Por trás desse movimento, dois grandes vetores se destacaram. No cenário externo, a queda dos juros dos Treasuries americanos diluiu a pressão sobre o prêmio de risco exigido nos mercados emergentes, permitindo que o Brasil “surfasse” uma onda de alívio que chegou primeiro nos vértices médios e longos. No plano doméstico, a notícia de uma relação diplomática menos turbulenta com os EUA diminuiu o risco de cauda associado ao cenário político e fiscal brasileiro. O resultado foi uma compressão relevante dos prêmios de risco de longo prazo, reduzindo a percepção de que, para financiar nossa dívida, seria preciso pagar um adicional tão elevado.


Tecnicamente, a leitura da inclinação da curva hoje reforça esse retrato dividido. No curto prazo, o spread entre out/2026 e out/2025 ficou ainda mais negativo (-61,9bps), ampliando-se em 4,8bps no dia – um sinal de “steepening” negativo, típico de um mercado que continua precificando Selic elevada por mais tempo, em linha com o tom ainda restritivo do Banco Central divulgado na ata do Copom. No médio prazo, a diferença entre out/2027 e out/2026 ampliou o distanciamento negativo para -90,5bps, com variação de -7,5bps, traduzindo uma percepção de que, embora o ciclo de queda dos juros possa vir, o timing e a intensidade permanecem cercados de dúvidas. O trecho longo da curva, por sua vez, mostrou uma redução do spread positivo entre out/2029 e out/2028 de 9bps para 7bps, movimento que sugere menor exigência de prêmio para carregar duration longa, graças ao alívio no risco estrutural externo e político. O resultado consolidado é o que os técnicos chamam de “bull steepening”: as taxas longas caem mais, a curva abre no meio, mas o curto segue ancorado, refletindo cautela no front imediato e otimismo condicional para prazos mais distantes.

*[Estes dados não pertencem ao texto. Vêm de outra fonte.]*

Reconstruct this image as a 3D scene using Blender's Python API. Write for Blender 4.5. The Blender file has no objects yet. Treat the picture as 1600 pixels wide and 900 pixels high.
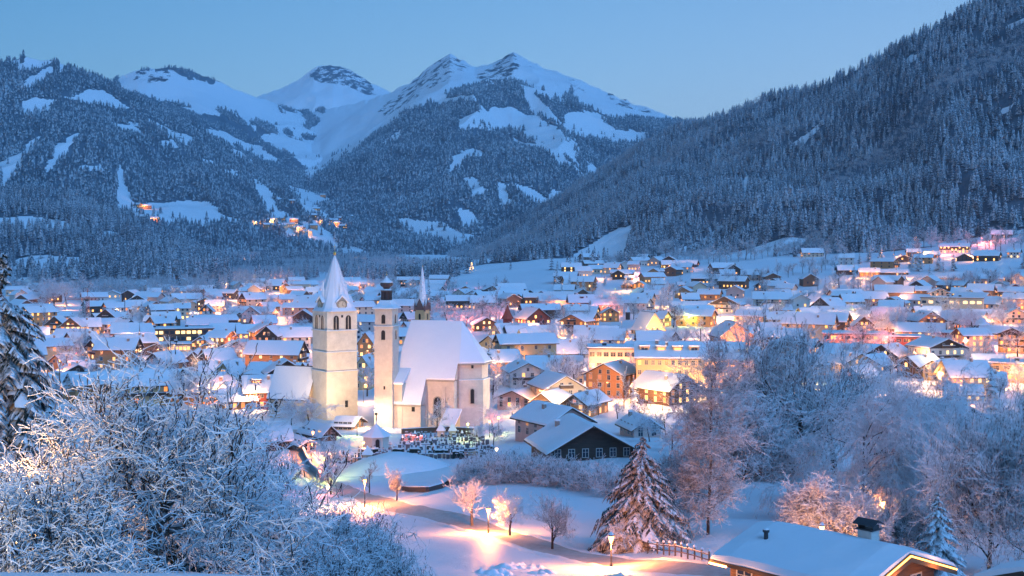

Não posso deixar de notar que, apesar da “festa” na parte longa, a ponta curta permaneceu descolada – um lembrete de que o mercado, por ora, não compra a tese de que a Selic pode cair rápido ou cedo.


Essa configuração montou um dilema interessante para o Banco Central. Ao mesmo tempo em que a melhoria do risco externo e político permite algum alívio nos vértices longos, a insistência da curva curta em permanecer elevada evidencia que o “mercado de DI” ainda enxerga obstáculos relevantes à frente: inflação persistente, fiscal pressionado e um BC que, apesar do discurso duro, enfrenta uma economia real em compasso de espera. Se o quadro externo se mantiver benigno e a agenda política doméstica continuar sem grandes choques, é provável que a parte longa da curva siga ganhando espaço para fechar ainda mais, ampliando as oportunidades para quem carrega duration. Por outro lado, qualquer ruído fiscal ou surpresa negativa de inflação pode reacender a cautela e interromper esse movimento. Em síntese, a curva sugere um jogo de paciência: para que o bull steepening se converta em rally generalizado, seria preciso que o curto finalmente “ceda” – o que, pelo menos hoje, ficou para outro capítulo.


Pensando em estratégias de alocação, o formato de bull steepening observado no fechamento cria um convite para abordagens assimétricas, especialmente para quem busca antecipar movimentos de fechamento nos vértices longos. Em um cenário em que o risco de longo prazo foi reprecificado para baixo sem que o curto acompanhe, títulos prefixados longos (Tesouro Prefixado 2027, 2029) tendem a se beneficiar duplamente: pelo carrego elevado já contratado e pelo potencial ganho de marcação a mercado se a curva continuar fechando. Ao mesmo tempo, para quem prefere prudência, manter uma parcela relevante em pós-fixados curtos (Tesouro Selic) protege contra eventuais reversões abruptas, especialmente se a inflação surpreender para cima ou o fiscal azedar. Uma abordagem interessante hoje seria a clássica “barbell”: um mix de pós-fixados curtíssimos para resiliência e prefixados longos para capturar valor, ajustando o tamanho da aposta conforme o seu próprio apetite ao risco e a leitura do cenário. O fundamental é perceber que a divergência entre pontas da curva oferece, ao investidor informado, a chance de se posicionar não apenas para o cenário base, mas para eventuais assimetrias de prêmio.


No fim das contas, a curva de juros é como um mosaico em movimento, cujas peças mudam de lugar ao sabor dos fluxos e dos riscos. Hoje, ela sussurrou mais do que gritou, mas para quem sabe ouvir, a mensagem é clara: em tempos de incerteza, pensar em cenários e manter flexibilidade pode ser o diferencial entre apenas acompanhar o mercado e realmente aproveitá-lo. Afinal, como já ouvi de um velho operador, “o prêmio está quase sempre escondido onde poucos têm paciência de procurar”. Você está olhando para a curva ou apenas para os números?